Mauvais Genre c'est une émission sur France Culture sur l'actualité des genres. Dominique Véret est le co-fondateur "charismatique" des éditions Tonkam, qu'il a quitté en 2001, et désormais consultant travaillant entre autre pour Akata, la branche manga de Delcourt. Et en tout début, Véret dit sans tremblement aucun : "Et là on va commencer à sortir de la musique japonaise [...] avec Konci. Konci c'est deux boutiques de manga à Paris [...] et c'est des personnes qui importent du disque japonais par Hong-Kong depuis des années et qui maintenant choisissent de sortir des disques japonais directement avec les japonais et ils nous ont demandé d'être responsable éditorial". A priori rien d'anormal là-dedans, sauf que... il faut savoir que quasiment toutes les boutiques parisiennes (et pas seulement elles) qui ont surfé sur la vague manga étaient en difficulté au niveau de l'approvisionnement, pour une raison très simple : le prix de vente au Japon.
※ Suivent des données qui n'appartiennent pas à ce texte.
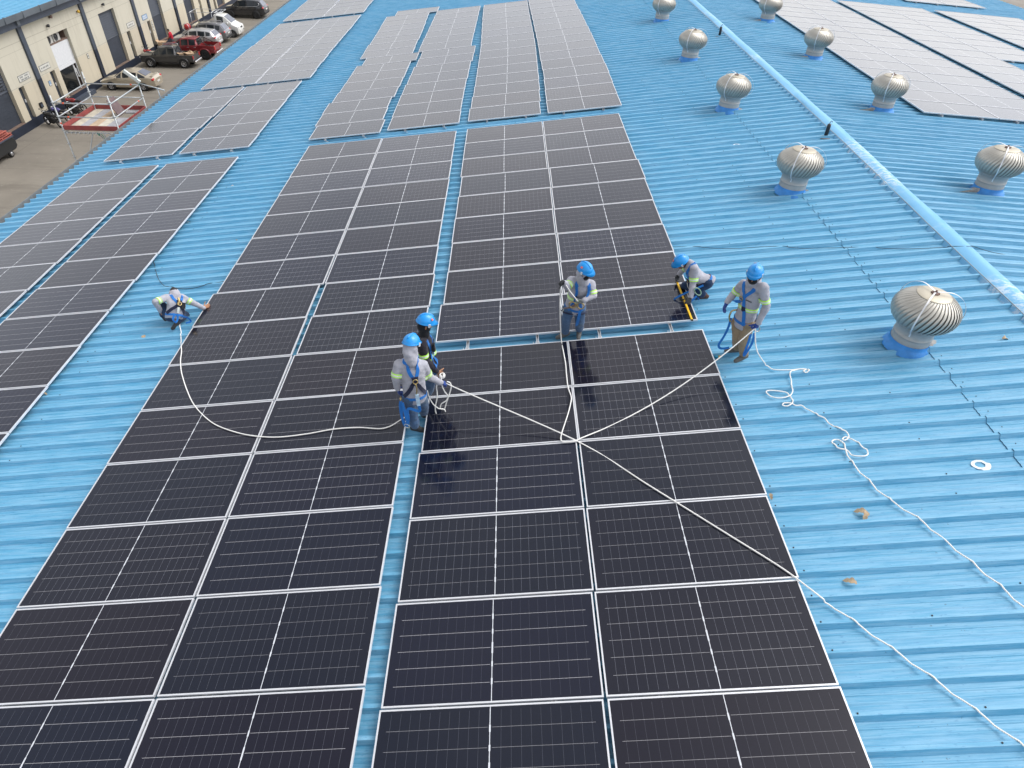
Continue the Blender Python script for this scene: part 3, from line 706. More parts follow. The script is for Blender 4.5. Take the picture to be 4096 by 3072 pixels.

Si en France on aime se lamenter sur le prix du disque, il faut savoir qu'au Japon le prix est fixé par l'éditeur, et que le prix moyen du CD à sa sortie est dans la zone des 2.500¥ soit aujourd'hui 19,80€ (130F), mais il y a trois ou quatre ans, quand le franc n'était pas aussi fort, c'était plutôt de l'ordre de 170F. Comment vendre un album de pop à ce prix là plus les frais de ports plus la TVA au boutonneux qui vient de découvrir tout émoustillé le "phénomène manga" ? Impossible, pas en quantité suffisante. Alors il fallait trouver une alternative, le pays idéal est Taïwan, tout simplement parce qu'il n'a pas signé la convention de Berne et quasiment aucun accord intergouvernemental sur la protection des droits d'auteurs. Concrètement, il n'est pas illégal pour un éditeur taïwanais d'éditer des CD d'artistes japonais, coréens, français sans leur reverser un seul centime. Bien évidemment, il est interdit d'importer ces CD dans les pays (dont l'Europe, les Etats-Unis d'Amérique, etc...) qui ont des accords internationaux sur les droits d'auteurs avec les pays d'origine des œuvres (ici le Japon donc).

Ces éditeurs existaient avant l'intérêt du manga en France, leurs structures sont en place, et débarassés des droits d'auteurs, le prix est plus attractif : 15F avec transport compris l'unité si acheté en semi-gros. A partir de là, la suite est connue, on le revend à 100F (ce qui n'est pas cher pour un CD audio, mais pas assez peu cher pour faire penser à un import illégal), on fait les offres à un gratuit pour cinq achetés, et la consommation de CD de musique japonaise (pop, rock, anime essentiellement) est lancée, tandis qu'on se constitue un beau petit butin de guerre. Que vient faire Konci là-dedans ? C'est tout simplement la figure emblématique de ce système. En-dehors des mangas édités en France, quasiment toute la boutique était occupée à une époque par de l'import illégal, tandis qu'en vitrine étaient exposés des vrais imports Japon.

Mais ce n'est pas de cela dont Dominique Véret parle pudiquement en parlant des "imports de Hong-Kong", ceux-là ne concernent pas la musique. Le deuxième point noir c'est évidemment les séries animées, regardons une série récente, Saint-Seiya Hades. En édition japonaise, il faut compter sur 7 DVD pour un total de 51.600¥ (408€, hors frais de port), en édition pirate Hong-Kongaise, on peut le trouver en édition 2 ou 3 DVD aux alentours de 35€. Voilà la deuxième façon d'alimenter le marché. Et surtout, ne jamais signaler au consommateur que si la qualité est pourrie et que des logos bizarres apparaissent c'est parce qu'on vend du pirate (sans parler des marges).

Bref, c'est tout cet héritage peu glorieux, pudiquement évoqué en une phrase, se basant sur la tromperie du client et des marges inavouables, sur lequel s'appuie Konci pour lancer son activité d'édition.